As she puts it, "During the Boer War and Zulu Rebellion he volunteered his
services as a non-combatant". To demonstrate Brown's skills of silence it is
necessary to quote further: "Although his personal sympathies lay with the
Boer's and the Zulus in each case he felt that if he demanded rights as a
citizen of the empire so it was his duty to participate in its defense".
Gandhi sided with empire. 

At 38 years of age in 1907, was Gandhi not mature enough to take an
articulate position on race and empire? His non-violent devotion to the
latter is amply evident. Brown ought to have been clear on this question.
Was the Mahatma (saint) disposed to side with Black Africans or not? If not,
then what sort of predicative knowledge can we develop on Brown's kind of
history? 

There is frequent softness; she refers to the Jallianwalla Bagh Massacre of
1919 as the Jallianwalla Bagh "firing". It is well known by now that this
was General Dyer's very own cold blooded Massacre. 

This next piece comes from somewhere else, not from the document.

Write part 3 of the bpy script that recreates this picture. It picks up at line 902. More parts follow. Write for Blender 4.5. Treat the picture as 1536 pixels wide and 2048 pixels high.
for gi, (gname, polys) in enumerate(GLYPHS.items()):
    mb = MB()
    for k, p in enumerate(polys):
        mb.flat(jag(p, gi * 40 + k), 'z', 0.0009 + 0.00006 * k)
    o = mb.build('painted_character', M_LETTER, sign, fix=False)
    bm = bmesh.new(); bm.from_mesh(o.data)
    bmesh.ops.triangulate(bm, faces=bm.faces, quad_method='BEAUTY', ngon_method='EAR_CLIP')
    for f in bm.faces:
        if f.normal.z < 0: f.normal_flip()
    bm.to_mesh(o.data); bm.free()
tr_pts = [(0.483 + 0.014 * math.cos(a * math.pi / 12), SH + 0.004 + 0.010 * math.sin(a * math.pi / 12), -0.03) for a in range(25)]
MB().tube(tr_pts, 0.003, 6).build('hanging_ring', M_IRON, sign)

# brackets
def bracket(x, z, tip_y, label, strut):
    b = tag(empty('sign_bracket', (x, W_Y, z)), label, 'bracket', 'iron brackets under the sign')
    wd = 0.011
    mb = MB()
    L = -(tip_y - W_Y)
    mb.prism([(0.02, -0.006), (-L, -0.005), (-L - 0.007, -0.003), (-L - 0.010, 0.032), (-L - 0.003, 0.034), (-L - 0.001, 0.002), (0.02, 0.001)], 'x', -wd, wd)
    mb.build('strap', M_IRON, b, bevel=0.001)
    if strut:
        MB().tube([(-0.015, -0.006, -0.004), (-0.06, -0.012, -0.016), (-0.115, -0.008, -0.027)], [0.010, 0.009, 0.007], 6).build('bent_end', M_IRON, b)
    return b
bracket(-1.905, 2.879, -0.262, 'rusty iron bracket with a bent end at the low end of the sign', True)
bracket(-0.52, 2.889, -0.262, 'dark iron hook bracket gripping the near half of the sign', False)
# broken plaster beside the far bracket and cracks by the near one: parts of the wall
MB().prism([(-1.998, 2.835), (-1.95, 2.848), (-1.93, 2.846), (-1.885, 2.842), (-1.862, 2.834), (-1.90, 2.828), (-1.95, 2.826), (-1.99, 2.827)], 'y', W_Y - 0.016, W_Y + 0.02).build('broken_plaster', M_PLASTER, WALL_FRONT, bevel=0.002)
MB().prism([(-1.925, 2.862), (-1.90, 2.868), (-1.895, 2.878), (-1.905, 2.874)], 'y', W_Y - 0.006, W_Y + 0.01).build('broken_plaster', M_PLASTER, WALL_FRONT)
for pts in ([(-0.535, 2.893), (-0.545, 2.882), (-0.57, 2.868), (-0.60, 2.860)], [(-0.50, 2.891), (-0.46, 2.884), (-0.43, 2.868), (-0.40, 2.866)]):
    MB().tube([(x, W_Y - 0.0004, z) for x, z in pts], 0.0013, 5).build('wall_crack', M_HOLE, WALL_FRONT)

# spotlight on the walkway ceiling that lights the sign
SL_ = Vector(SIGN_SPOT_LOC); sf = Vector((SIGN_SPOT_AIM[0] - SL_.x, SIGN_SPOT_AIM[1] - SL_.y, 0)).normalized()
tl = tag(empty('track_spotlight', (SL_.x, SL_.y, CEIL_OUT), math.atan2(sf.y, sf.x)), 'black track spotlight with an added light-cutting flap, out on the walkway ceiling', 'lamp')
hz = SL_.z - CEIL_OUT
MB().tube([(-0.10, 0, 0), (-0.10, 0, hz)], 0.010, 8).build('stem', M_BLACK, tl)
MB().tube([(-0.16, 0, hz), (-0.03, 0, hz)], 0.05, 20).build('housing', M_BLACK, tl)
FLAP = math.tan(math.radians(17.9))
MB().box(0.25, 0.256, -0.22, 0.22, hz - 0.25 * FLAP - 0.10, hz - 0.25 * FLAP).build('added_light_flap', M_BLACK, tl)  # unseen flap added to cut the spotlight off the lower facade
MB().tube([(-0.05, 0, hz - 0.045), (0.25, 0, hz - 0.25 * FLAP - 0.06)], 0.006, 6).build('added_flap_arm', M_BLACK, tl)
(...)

Despite Brown's extremely impressive fluency with the facts, she practices a
delicate vice-regal shyness in indexing Gandhi's role in Quit India. In one
chapter, "Non-Violence On Trial", where Brown is more critical than usual.
But it falls short of other definitive works on Partition. Hamza Alavi's
essays for example.

She spends little time spent on his Gandhi's battles with Nehru, and she
does not discuss Chandra Bose's attempt to free India from the British with
his Indian National Army. Could Bose's bows-and-arrows approach have
accelerated the fall of the Raj? His liberation army could have struck Delhi
in 1939 when the empire was weakened by yet another European tribal war.
What did Gandhi think of this? Brown does not really detail how was he going
to handle a Japanese invasion.

The list of analytical underdevelopment goes on. 

end 

Julian Samuel is Pakistani-Canadian.